:: Task ::
Take the lines from the beginning of the data below through the line holding "struct(MB().lohi((x, -3, 4.22), (x" and return exactly those.

################

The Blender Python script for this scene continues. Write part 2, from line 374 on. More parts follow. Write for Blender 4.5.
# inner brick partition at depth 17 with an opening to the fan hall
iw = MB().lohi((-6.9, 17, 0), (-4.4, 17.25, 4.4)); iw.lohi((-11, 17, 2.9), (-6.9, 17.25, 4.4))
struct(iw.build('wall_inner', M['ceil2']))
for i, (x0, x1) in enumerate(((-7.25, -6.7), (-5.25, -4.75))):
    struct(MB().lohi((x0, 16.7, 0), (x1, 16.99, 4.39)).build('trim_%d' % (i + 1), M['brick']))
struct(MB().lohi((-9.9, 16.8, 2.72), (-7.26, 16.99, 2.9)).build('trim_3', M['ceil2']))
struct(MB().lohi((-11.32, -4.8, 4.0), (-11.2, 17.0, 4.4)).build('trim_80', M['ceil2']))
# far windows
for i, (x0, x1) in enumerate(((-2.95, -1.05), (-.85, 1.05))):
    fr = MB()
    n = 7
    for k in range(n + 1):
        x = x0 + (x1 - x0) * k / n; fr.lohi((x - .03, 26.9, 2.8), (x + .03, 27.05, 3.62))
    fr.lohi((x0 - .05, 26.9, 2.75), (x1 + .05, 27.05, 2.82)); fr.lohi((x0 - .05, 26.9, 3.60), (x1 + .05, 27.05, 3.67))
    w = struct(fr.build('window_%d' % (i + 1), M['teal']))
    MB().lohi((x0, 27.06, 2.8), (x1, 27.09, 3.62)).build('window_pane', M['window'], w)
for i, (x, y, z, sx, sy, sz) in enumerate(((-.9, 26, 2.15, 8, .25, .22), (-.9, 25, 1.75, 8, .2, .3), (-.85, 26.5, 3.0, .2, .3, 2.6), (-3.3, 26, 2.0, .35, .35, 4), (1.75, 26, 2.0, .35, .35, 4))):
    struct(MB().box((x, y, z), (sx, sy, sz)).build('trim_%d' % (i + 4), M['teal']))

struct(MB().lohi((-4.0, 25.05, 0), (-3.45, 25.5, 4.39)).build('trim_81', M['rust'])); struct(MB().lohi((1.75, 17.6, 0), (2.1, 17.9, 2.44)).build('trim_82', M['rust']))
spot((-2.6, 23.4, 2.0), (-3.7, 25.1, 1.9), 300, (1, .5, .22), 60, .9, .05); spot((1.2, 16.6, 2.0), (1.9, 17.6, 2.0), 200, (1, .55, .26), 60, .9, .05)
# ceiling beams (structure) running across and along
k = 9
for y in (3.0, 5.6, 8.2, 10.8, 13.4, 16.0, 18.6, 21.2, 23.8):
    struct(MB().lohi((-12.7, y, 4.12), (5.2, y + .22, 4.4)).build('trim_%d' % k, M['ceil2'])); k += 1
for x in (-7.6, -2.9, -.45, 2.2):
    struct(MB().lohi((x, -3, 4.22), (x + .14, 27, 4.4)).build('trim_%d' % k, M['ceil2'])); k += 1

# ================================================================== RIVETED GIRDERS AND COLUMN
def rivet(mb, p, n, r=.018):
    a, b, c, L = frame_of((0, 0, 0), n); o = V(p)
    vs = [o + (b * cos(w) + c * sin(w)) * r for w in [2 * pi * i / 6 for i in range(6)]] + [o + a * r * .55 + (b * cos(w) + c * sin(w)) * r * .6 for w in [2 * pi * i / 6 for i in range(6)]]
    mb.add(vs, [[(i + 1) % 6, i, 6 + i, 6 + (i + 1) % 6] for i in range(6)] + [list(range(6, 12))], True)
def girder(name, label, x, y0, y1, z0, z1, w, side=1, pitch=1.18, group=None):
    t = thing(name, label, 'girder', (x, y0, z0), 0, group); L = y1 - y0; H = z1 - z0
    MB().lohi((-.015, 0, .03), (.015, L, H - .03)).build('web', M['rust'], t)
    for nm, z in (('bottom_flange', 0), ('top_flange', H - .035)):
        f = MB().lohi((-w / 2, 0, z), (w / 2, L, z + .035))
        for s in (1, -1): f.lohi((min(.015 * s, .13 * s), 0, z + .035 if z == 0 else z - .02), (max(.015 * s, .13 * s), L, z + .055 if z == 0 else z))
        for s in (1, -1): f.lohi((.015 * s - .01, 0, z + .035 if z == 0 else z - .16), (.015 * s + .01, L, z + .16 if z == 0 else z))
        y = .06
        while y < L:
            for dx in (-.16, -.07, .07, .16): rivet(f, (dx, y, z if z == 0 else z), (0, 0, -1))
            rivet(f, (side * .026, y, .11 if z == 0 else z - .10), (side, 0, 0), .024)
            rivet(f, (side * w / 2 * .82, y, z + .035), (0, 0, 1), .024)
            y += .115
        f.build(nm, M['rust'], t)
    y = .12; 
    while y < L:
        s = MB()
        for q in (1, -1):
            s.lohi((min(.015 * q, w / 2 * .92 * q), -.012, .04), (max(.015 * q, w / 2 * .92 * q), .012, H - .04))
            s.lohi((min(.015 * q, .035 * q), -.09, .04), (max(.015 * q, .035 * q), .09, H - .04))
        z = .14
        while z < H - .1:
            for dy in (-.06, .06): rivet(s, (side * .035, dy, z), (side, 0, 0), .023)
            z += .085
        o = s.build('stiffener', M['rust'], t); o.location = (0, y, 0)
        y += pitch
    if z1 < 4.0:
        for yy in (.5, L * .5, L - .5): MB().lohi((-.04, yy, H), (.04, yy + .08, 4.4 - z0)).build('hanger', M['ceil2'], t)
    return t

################

:: Response to the task ::
The Blender Python script for this scene continues. Write part 2, from line 374 on. More parts follow. Write for Blender 4.5.
# inner brick partition at depth 17 with an opening to the fan hall
iw = MB().lohi((-6.9, 17, 0), (-4.4, 17.25, 4.4)); iw.lohi((-11, 17, 2.9), (-6.9, 17.25, 4.4))
struct(iw.build('wall_inner', M['ceil2']))
for i, (x0, x1) in enumerate(((-7.25, -6.7), (-5.25, -4.75))):
    struct(MB().lohi((x0, 16.7, 0), (x1, 16.99, 4.39)).build('trim_%d' % (i + 1), M['brick']))
struct(MB().lohi((-9.9, 16.8, 2.72), (-7.26, 16.99, 2.9)).build('trim_3', M['ceil2']))
struct(MB().lohi((-11.32, -4.8, 4.0), (-11.2, 17.0, 4.4)).build('trim_80', M['ceil2']))
# far windows
for i, (x0, x1) in enumerate(((-2.95, -1.05), (-.85, 1.05))):
    fr = MB()
    n = 7
    for k in range(n + 1):
        x = x0 + (x1 - x0) * k / n; fr.lohi((x - .03, 26.9, 2.8), (x + .03, 27.05, 3.62))
    fr.lohi((x0 - .05, 26.9, 2.75), (x1 + .05, 27.05, 2.82)); fr.lohi((x0 - .05, 26.9, 3.60), (x1 + .05, 27.05, 3.67))
    w = struct(fr.build('window_%d' % (i + 1), M['teal']))
    MB().lohi((x0, 27.06, 2.8), (x1, 27.09, 3.62)).build('window_pane', M['window'], w)
for i, (x, y, z, sx, sy, sz) in enumerate(((-.9, 26, 2.15, 8, .25, .22), (-.9, 25, 1.75, 8, .2, .3), (-.85, 26.5, 3.0, .2, .3, 2.6), (-3.3, 26, 2.0, .35, .35, 4), (1.75, 26, 2.0, .35, .35, 4))):
    struct(MB().box((x, y, z), (sx, sy, sz)).build('trim_%d' % (i + 4), M['teal']))

struct(MB().lohi((-4.0, 25.05, 0), (-3.45, 25.5, 4.39)).build('trim_81', M['rust'])); struct(MB().lohi((1.75, 17.6, 0), (2.1, 17.9, 2.44)).build('trim_82', M['rust']))
spot((-2.6, 23.4, 2.0), (-3.7, 25.1, 1.9), 300, (1, .5, .22), 60, .9, .05); spot((1.2, 16.6, 2.0), (1.9, 17.6, 2.0), 200, (1, .55, .26), 60, .9, .05)
# ceiling beams (structure) running across and along
k = 9
for y in (3.0, 5.6, 8.2, 10.8, 13.4, 16.0, 18.6, 21.2, 23.8):
    struct(MB().lohi((-12.7, y, 4.12), (5.2, y + .22, 4.4)).build('trim_%d' % k, M['ceil2'])); k += 1
for x in (-7.6, -2.9, -.45, 2.2):
    struct(MB().lohi((x, -3, 4.22), (x + .14, 27, 4.4)).build('trim_%d' % k, M['ceil2'])); k += 1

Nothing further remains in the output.